Germano Gentile, che nel film interpreta l’agente chiamato a sgomberare l’immobile occupato, racconta: “Dietro quei caschi blu ci sono sempre delle persone. Mi sono allenato molto: tanti squat, tanta corsa, resistenza e lunghe distanze. Drago mi disse per prima cosa dovevo essere grosso. E io lo sono. Durante il lockdown le palestre erano chiuse, ma mi sono allenato molto a casa e poi lui mi ha aiutato molto mandandomi vocali e messaggi in cui mi spiegava tutto. È stato un vero maestro”.
E Maurizio Bousso, nei panni dell’occupante, dice: “All’inizio è stato difficile entrare nel palazzo, c’era molta diffidenza. Avevano paura di come venissero raccontate le cose. Io dovevo fare il loro rappresentante, la persona del comitato, ma sono riuscito a rubare ogni volta qualcosina. Ho assistito alle lunghe assemblee in cui si parlava molto di casse comuni e di soldi, di turni di picchetto e della partecipazione alle manifestazioni. Una serie di regole rigide che ti fanno capire che sì non è una caserma, ma non sono poi mondi così distanti”.
Nel film anche un breve cameo di Sabina Guzzanti, che da poco ha anche lei trattato in un suo doc, Spin Time, Che fatica la democrazia!, il tema delle case occupate. “L’ho contattata per ricostruire un po’ la situazione di solidarietà che si crea quando nel palazzo viene staccata la luce. Una cosa realmente accaduta. Mi serviva una persona vicina a questo tipo di tematiche, di centrosinistra e lei mi sembrava la più adatta”.
Solidale nel film anche la Chiesa. Non a caso sarà proprio un prete a ripristinare la luce staccata nel palazzo occupato. Un gesto a favore degli occupanti quasi politico
“Ci siamo ispirati dalla realtà perché ci fu quest’elemosiniere del papa, il cardinale Konrad Krajewski, emissario del Vaticano, che nel maggio 2019 staccò i sigilli di Acea e ripristinò l’elettricità nel palazzo- racconta il regista-. E poi si fece i selfie con gli occupanti. La Chiesa sta dalla parte dei poveri, degli emarginati e dei più deboli. Sta dalla parte degli ultimi. Lui fece un gesto concreto e pratico che condivido prendendosi anche la colpa e senza guardare in faccia nessuno”.

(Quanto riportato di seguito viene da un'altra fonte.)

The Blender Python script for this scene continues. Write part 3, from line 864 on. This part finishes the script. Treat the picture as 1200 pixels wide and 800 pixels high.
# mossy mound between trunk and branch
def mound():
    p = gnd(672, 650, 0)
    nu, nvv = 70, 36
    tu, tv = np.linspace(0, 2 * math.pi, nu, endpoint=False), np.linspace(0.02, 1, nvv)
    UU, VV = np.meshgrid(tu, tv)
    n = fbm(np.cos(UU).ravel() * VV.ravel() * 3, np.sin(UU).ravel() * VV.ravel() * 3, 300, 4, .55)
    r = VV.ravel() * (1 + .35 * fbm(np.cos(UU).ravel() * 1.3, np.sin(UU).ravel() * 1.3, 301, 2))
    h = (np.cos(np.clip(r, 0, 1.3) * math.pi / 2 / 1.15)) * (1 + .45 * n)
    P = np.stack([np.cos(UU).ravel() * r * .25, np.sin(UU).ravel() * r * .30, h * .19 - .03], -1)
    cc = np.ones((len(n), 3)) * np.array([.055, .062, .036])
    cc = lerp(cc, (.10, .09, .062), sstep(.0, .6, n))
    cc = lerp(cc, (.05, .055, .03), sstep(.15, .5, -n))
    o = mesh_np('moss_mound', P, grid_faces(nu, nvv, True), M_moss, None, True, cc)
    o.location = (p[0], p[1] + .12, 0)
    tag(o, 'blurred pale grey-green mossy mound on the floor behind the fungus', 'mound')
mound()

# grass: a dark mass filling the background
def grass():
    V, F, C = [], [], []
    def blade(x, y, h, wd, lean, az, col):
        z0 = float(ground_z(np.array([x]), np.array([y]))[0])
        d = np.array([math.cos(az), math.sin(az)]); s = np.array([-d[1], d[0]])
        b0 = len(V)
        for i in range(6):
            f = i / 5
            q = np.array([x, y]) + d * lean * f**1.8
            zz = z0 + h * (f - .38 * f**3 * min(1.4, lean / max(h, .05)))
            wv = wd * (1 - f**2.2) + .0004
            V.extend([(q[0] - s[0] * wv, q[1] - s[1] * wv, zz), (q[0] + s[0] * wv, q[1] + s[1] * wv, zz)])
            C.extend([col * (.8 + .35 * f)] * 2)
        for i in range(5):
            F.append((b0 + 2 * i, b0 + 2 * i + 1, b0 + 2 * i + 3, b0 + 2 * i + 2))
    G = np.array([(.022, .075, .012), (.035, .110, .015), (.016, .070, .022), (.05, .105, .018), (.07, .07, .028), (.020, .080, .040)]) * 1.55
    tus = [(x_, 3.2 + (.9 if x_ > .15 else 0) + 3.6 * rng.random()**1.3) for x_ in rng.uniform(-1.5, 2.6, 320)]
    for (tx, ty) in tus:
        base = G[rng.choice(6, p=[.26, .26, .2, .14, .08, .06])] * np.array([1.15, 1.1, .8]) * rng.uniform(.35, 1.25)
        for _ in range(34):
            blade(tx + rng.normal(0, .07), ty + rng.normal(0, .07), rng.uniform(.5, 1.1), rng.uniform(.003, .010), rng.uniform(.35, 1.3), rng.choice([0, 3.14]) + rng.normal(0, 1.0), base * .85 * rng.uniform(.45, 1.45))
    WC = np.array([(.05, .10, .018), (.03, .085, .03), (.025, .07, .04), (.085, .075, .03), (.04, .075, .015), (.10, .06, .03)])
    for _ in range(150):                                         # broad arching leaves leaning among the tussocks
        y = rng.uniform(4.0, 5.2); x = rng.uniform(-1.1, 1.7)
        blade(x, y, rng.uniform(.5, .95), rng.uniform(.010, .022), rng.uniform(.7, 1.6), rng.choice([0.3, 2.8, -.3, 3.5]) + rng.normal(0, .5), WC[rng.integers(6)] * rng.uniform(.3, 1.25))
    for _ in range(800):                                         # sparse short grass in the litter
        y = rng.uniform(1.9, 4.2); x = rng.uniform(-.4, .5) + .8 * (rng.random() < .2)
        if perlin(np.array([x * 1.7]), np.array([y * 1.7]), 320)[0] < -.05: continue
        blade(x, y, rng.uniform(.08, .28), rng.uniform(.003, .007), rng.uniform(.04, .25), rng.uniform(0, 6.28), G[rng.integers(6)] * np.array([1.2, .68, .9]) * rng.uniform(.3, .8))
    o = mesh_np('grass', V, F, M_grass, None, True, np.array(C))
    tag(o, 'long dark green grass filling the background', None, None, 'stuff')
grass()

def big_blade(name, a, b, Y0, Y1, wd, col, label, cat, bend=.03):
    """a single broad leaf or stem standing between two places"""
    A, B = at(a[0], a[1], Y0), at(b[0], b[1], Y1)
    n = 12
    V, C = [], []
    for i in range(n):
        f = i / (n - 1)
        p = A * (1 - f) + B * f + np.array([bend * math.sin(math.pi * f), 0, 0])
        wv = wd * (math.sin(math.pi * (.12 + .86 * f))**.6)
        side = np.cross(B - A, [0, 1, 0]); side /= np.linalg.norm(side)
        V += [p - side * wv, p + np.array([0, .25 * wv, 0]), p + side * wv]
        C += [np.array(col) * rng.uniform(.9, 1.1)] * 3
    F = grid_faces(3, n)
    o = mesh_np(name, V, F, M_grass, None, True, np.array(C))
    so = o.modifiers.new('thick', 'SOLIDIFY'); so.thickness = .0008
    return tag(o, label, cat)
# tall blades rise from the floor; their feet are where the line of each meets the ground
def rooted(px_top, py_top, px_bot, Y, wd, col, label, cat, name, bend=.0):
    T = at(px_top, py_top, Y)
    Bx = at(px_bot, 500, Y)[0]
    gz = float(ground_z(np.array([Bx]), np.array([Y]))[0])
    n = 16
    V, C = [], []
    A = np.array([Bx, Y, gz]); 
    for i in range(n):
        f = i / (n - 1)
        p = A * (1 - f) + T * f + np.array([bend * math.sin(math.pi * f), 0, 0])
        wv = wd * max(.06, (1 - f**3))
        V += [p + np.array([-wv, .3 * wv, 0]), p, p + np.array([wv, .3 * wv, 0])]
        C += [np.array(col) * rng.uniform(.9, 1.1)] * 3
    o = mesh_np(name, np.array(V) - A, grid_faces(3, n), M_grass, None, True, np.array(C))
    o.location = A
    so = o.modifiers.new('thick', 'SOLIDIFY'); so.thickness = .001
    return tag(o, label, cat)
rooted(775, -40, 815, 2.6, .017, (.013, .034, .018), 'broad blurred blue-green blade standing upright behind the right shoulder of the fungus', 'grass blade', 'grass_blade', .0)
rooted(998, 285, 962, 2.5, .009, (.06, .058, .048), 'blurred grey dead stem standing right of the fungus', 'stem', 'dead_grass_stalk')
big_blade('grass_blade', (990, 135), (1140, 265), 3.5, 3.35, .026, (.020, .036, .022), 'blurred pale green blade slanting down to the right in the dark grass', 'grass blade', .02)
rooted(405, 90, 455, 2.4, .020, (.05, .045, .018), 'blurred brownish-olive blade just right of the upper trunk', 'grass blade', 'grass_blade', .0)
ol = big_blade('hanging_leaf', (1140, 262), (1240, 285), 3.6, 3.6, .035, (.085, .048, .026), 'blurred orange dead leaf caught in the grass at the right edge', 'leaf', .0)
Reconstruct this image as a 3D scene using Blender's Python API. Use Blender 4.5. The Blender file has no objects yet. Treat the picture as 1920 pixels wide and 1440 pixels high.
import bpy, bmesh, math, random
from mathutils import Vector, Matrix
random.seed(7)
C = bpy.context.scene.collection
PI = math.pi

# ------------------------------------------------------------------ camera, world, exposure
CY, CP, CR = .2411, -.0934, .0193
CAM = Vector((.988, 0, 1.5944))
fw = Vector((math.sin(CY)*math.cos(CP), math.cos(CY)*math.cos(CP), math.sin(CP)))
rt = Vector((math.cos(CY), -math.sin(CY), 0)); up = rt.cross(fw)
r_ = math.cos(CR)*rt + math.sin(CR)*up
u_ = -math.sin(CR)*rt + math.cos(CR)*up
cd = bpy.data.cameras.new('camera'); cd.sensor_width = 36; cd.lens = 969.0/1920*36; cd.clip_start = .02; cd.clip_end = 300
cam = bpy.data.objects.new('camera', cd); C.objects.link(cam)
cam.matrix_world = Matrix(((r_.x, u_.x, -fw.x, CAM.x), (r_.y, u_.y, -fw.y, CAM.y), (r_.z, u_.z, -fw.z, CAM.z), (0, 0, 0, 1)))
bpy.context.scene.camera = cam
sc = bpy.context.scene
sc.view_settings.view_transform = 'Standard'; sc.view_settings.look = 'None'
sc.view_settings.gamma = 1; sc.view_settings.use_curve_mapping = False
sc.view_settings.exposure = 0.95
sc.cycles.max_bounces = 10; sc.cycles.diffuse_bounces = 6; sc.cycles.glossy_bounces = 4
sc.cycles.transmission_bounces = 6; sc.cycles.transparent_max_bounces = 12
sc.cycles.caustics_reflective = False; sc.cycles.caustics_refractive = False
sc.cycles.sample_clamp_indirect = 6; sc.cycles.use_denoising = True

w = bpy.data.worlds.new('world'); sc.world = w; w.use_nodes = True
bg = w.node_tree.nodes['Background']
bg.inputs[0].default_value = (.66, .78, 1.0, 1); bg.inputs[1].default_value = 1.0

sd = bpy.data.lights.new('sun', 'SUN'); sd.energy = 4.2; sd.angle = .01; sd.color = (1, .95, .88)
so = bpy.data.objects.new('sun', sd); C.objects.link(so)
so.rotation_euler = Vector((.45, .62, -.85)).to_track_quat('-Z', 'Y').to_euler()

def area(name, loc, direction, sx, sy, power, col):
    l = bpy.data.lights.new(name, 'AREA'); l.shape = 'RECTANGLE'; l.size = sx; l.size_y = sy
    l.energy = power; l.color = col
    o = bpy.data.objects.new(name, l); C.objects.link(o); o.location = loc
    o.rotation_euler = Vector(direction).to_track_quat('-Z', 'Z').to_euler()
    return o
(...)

Un gesto a favore degli occupanti, quasi politico. Ma quale la soluzione per risolvere la questione dell’emergenza abitativa?
“I politici dovrebbero offrire delle soluzioni- risponde Bousso-. Di sicuro ci sono quartieri con palazzi costruiti nel nulla e che sono vuoti. Anche alcuni palazzi del centro di Roma lo sono. A Roma Est, dove abito, continuano a costruire palazzi che rimangono disabitati. Ci vuole una presa di coscienza da parte dei politici che non devono rimandare il problema. Tante persone non riescono a pagare l’affitto. Poi ovvio ci sono anche i furbetti”. E infine il regista conclude: “Anche io se dovessi rimanere con l’acqua alla gola non andrei a vivere sotto un ponte, ma senza dubbio andrei in un palazzo occupato”. Il film uscirà in sala distribuito da Fandango.